Source material –
==========

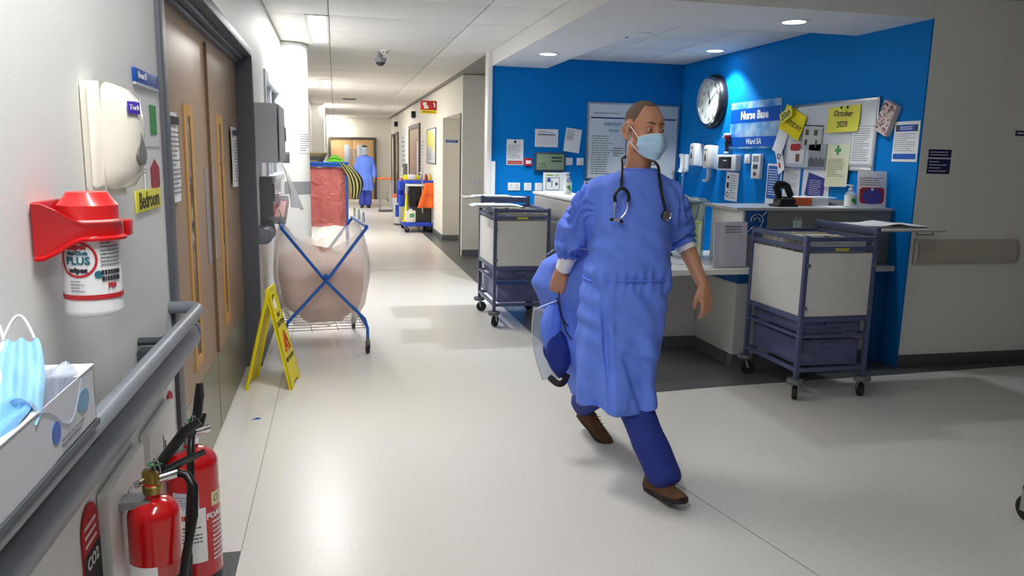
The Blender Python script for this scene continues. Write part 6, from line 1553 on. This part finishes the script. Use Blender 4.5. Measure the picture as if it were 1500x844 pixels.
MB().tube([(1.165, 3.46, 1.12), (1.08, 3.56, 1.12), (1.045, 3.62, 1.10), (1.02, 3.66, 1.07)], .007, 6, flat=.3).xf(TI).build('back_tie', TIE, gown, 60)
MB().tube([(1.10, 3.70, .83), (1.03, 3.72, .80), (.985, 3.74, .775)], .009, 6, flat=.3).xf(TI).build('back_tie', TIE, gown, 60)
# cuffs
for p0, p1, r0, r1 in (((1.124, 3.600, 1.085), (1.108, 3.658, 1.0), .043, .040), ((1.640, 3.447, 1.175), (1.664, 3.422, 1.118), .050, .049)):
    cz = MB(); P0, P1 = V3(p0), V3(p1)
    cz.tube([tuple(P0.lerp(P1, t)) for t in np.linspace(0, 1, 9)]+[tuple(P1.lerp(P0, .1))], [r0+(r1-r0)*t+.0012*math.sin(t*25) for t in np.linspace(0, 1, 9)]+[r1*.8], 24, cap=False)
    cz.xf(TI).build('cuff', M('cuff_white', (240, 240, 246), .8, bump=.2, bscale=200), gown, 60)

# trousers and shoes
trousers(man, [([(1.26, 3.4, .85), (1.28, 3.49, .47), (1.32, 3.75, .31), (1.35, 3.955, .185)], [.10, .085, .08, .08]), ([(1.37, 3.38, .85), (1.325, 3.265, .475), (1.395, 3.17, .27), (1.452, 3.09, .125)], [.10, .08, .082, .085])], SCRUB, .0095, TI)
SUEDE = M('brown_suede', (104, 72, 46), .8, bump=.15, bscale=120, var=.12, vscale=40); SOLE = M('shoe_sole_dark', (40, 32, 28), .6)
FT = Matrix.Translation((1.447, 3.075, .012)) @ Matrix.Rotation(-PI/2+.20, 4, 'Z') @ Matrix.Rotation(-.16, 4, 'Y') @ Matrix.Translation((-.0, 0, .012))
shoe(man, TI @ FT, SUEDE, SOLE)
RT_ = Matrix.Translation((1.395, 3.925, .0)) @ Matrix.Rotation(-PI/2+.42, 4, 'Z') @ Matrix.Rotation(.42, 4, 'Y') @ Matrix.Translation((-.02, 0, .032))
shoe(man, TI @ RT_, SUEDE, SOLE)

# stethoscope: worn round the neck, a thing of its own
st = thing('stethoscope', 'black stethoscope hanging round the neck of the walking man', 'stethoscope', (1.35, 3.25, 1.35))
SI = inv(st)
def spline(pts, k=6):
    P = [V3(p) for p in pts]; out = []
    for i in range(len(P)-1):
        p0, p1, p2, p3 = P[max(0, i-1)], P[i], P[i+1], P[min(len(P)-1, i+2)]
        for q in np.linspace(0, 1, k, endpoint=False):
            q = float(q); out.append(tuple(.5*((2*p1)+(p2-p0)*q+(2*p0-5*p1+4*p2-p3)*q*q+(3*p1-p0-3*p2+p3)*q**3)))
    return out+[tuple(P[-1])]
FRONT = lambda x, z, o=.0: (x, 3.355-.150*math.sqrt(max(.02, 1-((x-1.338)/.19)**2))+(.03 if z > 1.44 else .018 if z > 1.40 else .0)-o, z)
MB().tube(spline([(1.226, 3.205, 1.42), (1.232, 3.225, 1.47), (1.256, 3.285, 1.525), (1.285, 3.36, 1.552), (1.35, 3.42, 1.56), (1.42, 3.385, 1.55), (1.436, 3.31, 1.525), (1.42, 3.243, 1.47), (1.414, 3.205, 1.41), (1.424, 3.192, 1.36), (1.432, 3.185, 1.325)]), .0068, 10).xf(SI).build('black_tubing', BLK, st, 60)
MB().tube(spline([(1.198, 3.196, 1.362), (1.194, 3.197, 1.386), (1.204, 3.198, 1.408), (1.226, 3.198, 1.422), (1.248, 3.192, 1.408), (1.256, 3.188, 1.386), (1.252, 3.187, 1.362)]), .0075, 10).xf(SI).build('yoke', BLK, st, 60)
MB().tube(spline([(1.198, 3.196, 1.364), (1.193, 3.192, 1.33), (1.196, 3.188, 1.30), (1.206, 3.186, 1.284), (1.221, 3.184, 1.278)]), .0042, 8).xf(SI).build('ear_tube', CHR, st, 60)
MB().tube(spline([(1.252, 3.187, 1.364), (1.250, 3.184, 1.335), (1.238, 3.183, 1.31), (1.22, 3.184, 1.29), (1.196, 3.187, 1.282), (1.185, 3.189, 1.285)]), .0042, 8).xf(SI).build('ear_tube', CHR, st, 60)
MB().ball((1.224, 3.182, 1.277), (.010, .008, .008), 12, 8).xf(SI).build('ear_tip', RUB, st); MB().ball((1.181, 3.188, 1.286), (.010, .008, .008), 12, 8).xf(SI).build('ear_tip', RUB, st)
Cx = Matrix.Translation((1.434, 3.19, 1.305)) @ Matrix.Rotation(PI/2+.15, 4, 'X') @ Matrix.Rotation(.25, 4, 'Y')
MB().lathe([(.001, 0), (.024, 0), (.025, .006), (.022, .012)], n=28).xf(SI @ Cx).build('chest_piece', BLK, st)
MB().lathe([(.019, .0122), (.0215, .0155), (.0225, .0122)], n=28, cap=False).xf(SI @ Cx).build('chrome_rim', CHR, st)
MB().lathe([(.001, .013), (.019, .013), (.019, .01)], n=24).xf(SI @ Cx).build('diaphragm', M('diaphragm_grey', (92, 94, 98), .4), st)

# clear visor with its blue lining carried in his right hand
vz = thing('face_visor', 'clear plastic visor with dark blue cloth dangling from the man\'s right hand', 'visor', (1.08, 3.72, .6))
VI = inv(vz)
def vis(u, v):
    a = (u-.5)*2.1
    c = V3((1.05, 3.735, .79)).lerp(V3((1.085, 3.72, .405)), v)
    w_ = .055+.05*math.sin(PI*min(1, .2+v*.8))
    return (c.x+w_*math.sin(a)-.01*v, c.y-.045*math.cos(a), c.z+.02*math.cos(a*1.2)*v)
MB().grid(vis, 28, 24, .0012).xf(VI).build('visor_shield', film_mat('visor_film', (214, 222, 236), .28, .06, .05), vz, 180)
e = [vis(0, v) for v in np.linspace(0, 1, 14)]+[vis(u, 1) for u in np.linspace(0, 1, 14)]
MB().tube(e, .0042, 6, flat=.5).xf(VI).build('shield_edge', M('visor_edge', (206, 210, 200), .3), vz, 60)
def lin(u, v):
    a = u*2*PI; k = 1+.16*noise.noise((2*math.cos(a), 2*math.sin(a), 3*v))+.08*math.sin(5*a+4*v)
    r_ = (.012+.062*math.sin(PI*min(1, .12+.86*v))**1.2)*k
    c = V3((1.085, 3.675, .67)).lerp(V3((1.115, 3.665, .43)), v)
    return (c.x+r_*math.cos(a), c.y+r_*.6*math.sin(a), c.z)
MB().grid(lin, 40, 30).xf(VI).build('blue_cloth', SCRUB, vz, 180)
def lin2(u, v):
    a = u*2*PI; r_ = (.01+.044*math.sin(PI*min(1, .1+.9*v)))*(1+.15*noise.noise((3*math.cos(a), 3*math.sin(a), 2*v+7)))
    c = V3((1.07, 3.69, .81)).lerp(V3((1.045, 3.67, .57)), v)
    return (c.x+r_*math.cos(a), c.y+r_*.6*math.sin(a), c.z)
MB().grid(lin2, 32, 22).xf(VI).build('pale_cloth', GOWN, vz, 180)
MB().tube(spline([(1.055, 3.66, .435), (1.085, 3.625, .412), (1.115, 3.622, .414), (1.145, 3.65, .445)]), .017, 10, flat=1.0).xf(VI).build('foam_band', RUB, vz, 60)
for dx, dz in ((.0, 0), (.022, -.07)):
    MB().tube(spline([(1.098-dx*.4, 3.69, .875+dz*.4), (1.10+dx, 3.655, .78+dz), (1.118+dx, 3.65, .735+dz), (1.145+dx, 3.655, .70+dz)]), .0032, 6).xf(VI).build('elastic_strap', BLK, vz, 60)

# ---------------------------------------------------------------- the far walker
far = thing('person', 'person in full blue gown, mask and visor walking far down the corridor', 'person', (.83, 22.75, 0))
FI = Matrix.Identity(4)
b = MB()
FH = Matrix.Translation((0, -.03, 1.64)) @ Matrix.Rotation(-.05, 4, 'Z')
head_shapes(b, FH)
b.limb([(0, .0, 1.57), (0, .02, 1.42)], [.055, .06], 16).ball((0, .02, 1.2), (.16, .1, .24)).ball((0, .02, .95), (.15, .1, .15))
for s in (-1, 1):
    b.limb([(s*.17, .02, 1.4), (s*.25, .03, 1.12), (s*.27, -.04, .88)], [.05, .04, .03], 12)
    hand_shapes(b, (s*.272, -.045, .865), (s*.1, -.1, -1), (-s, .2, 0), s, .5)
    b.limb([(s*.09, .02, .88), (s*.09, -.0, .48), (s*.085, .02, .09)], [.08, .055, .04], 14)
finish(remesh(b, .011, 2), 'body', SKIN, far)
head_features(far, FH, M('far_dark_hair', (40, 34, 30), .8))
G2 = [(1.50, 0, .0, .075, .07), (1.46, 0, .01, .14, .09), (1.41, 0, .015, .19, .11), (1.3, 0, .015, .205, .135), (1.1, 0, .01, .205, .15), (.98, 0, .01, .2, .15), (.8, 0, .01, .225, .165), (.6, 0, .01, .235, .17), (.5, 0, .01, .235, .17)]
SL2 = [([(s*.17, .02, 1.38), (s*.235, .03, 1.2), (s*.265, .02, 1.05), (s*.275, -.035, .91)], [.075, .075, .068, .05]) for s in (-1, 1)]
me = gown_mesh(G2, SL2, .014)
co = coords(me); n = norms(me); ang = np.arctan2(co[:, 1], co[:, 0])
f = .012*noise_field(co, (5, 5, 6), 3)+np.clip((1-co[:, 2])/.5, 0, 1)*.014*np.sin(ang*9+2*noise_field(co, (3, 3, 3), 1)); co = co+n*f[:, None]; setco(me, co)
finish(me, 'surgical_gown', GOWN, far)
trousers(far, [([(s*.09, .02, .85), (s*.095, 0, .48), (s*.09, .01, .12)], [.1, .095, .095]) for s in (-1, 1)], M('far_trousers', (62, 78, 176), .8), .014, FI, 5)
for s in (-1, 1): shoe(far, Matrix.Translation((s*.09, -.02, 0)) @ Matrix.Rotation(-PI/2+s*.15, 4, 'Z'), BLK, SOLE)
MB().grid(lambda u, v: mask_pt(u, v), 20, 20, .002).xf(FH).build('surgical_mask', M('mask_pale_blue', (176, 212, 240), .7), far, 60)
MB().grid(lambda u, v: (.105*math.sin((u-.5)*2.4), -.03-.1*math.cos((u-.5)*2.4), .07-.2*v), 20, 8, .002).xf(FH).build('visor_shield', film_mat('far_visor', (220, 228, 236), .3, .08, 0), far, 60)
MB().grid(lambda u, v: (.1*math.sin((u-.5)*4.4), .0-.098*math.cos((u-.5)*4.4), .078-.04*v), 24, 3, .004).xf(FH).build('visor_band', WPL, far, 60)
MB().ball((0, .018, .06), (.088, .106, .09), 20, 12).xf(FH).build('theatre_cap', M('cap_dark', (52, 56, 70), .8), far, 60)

==========

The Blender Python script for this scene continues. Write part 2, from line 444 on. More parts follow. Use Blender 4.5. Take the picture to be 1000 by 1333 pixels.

==========

Task details –
Provide the number of lines in these entries that hold the word "Python", without any accompanying text.

Reply to the task –
2